Peabody Energy is snapping up a raft of Anglo American metallurgical coal mines in a $5 billion-plus deal expected to close mid-2025.
The acquisition includes the Moranbah North, Grosvenor, Aquila, and Capcoal operations in the Bowen Basin.
And Peabody said Indonesia’s PT Bukit Makmur Mandiri Utama (BUMA) had agreed to acquire a majority interest in Anglo’s Dawson mine from it for a total consideration of almost $700 million in a back-to-back transaction.
Peabody describes its purchases as being complementary to its existing Australian platform, including the Centurion mine, and expects them to produce about 11.3 million tonnes of primarily hard coking coal in 2026.
“This value-enhancing acquisition builds upon actions we have taken in recent years to strengthen our balance sheet and expand shareholder returns,” Peabody chief financial officer Mark Spurbeck said.

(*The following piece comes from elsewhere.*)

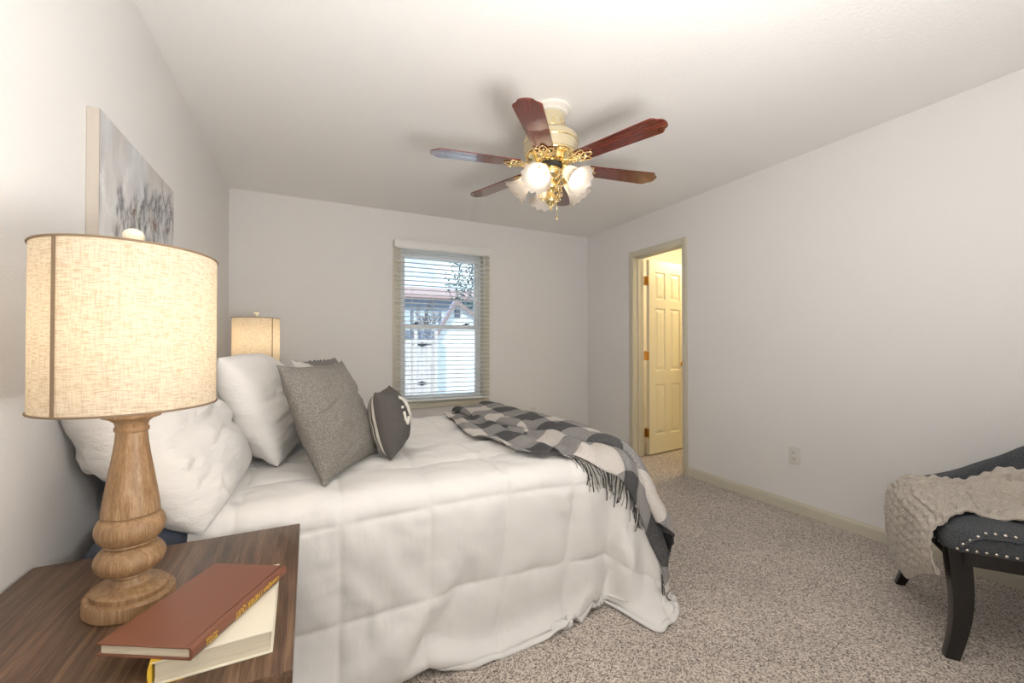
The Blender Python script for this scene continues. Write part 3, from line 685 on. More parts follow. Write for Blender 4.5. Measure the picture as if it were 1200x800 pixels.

Related: Centurion emerging as $2.4bn jewel in Peabody crown
Peabody has agreed to pay about $3.5 billion in cash ( $US2.32 billion) including a sum at closing and four annual installments commencing on the first anniversary of the completion date.
Peabody has also agreed to further contingent payments of up to about $1.5 billion ($US1.0 billion) subject to favourable future events, including the successful restart of the Grosvenor mine.
The transactions announced today follow a $1.6 billion deal early this month for Anglo’s stake in the Jellinbah Group.
Related: Anglo to sell Jellinbah Group stake for $1.6bn
“In steelmaking coal, through a combination of today’s announced transaction and our previously announced agreement to sell our interest in Jellinbah, we stand to unlock up to $US4.9 billion (about $7.5 billion Australian) of value, reflecting the high quality of the assets and adding to our balance sheet resilience,” Anglo American chief executive Duncan Wanblad said.
“Peabody is a long-established and respected operator and we will work together and with our workforce, local communities, government, customers and partners to ensure a successful transition.”
Sources had also placed Yancoal and Stanmore Coal as being among the final contenders for the Anglo assets, according to recent reports in financial news outlets.
The acquisition is contingent on regulatory approvals, clearance of pre-emption rights by minority partners of the assets, and other customary closing conditions.